The episode has left a candidate who fell just a few percentage points short of winning the White House trying to convince the government's tax collector that his campaign already paid the taxes and doesn't owe any more.
The IRS filed the lien in the District of Columbia earlier this year, claiming that a previous attempt to collect the money was unsuccessful. "We have made a demand for payment of this liability, but it remains unpaid," the tax filing stated.
The IRS is taking action more than a year after the campaign closed its books and sent nearly $200,000 in leftover presidential campaign money to Mr.
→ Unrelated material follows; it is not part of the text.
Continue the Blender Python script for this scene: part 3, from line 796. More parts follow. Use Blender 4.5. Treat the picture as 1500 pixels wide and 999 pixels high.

Kerry's Senate election fund.
Download a PDF of the IRS document here.
Mr. Kerry's office said the IRS claim is erroneous and that the campaign paid its taxes correctly in 2004 when the Massachusetts Democrat challenged President Bush and lost.
"The IRS merely has a gap in their electronic records of the 2004 campaign's payroll forms," Kerry spokeswoman Whitney Smith said of the lien. "We filed these forms correctly, and we're working with the IRS to provide them any and all needed information to set the record straight.
"There's no there there; nothing to see here so move along folks, end of story," she said.
IRS spokesman Anthony Burke declined to comment on the lien or on the Kerry aide's characterization of the tax issue, saying federal law bars IRS employees from discussing individual cases.